[STATED TASK] Set down exactly the lines of the records from the top to the line containing "PI = math.pi"; include both.

(Stored records)
* * *

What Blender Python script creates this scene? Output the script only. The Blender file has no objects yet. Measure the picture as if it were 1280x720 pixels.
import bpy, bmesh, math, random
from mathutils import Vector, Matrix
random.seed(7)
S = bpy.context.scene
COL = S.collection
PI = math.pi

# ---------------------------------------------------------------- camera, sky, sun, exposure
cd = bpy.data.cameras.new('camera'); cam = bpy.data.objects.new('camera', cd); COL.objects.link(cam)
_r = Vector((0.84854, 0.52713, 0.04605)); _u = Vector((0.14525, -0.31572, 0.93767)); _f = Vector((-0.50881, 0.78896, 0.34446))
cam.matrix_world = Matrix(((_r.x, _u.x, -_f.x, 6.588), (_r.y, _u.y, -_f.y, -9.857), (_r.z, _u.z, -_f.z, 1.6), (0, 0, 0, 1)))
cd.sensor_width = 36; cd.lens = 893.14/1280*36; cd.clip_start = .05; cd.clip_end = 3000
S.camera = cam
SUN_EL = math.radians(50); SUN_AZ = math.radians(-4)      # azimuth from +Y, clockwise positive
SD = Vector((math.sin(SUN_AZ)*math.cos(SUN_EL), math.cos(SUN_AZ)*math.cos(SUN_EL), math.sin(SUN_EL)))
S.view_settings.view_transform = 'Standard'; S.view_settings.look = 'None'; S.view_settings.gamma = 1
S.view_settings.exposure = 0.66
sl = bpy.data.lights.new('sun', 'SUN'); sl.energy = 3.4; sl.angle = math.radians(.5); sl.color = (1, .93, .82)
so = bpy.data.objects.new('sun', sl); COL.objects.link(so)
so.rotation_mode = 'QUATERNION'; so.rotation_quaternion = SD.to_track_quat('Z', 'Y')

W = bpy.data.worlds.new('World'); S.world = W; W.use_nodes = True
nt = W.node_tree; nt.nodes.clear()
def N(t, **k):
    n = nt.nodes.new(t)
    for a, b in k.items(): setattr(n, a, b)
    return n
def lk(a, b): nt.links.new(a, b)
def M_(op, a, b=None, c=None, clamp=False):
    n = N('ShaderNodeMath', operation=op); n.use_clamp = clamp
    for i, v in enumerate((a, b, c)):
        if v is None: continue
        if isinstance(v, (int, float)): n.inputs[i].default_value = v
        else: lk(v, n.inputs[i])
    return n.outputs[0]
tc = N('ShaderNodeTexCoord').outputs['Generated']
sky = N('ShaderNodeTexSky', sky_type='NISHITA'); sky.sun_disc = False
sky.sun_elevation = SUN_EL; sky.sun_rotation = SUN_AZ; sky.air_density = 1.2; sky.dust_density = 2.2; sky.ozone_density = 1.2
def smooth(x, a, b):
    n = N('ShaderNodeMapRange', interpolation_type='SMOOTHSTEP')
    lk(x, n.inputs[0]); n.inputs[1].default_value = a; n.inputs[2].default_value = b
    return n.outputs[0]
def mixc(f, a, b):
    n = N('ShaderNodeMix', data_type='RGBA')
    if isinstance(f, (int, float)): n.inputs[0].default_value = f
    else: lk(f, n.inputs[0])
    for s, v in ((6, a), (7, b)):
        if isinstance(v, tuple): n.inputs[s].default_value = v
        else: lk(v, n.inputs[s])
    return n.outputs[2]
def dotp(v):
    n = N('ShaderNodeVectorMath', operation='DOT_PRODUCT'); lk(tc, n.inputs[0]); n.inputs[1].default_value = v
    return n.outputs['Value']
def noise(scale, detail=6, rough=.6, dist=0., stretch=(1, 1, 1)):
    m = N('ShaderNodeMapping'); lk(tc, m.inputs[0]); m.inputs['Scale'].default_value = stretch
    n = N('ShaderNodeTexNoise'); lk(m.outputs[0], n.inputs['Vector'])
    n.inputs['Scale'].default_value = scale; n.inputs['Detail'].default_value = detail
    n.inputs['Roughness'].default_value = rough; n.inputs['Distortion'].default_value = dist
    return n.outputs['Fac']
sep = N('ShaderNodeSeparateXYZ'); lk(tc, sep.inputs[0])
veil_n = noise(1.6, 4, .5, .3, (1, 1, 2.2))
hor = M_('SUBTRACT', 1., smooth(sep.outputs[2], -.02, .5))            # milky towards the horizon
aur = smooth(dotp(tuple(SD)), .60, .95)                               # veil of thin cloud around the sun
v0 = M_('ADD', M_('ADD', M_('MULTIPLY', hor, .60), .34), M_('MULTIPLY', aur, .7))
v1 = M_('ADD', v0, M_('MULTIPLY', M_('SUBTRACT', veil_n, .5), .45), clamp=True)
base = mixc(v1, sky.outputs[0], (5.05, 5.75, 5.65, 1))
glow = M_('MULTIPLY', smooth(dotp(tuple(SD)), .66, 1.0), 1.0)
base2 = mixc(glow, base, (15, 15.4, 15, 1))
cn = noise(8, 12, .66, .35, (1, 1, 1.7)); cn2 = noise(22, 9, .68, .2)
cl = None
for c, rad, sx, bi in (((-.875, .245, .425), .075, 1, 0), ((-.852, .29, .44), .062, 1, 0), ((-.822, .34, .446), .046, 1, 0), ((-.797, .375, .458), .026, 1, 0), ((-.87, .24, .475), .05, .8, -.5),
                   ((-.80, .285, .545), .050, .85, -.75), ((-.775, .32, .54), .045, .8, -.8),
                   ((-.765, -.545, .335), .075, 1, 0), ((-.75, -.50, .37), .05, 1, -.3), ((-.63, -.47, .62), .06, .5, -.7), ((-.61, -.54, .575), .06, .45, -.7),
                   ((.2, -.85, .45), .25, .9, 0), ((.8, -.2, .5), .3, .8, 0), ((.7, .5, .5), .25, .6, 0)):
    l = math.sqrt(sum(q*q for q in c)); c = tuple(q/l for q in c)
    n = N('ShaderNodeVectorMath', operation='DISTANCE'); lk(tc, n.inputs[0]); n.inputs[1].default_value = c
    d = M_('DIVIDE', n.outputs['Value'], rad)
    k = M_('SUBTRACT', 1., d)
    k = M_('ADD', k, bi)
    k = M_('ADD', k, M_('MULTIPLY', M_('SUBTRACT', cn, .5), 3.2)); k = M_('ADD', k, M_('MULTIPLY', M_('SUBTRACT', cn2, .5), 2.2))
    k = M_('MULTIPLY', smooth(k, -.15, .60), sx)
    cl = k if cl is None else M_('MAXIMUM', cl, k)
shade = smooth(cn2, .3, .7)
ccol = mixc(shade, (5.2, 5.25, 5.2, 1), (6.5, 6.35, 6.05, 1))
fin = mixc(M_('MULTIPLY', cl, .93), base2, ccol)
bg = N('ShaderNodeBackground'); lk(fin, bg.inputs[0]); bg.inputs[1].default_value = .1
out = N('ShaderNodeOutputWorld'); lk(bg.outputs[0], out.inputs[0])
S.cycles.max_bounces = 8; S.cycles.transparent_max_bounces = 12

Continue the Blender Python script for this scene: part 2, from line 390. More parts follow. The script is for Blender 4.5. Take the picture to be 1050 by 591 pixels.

* * *

[EXPECTED ANSWER]
What Blender Python script creates this scene? Output the script only. The Blender file has no objects yet. Measure the picture as if it were 1280x720 pixels.
import bpy, bmesh, math, random
from mathutils import Vector, Matrix
random.seed(7)
S = bpy.context.scene
COL = S.collection
PI = math.pi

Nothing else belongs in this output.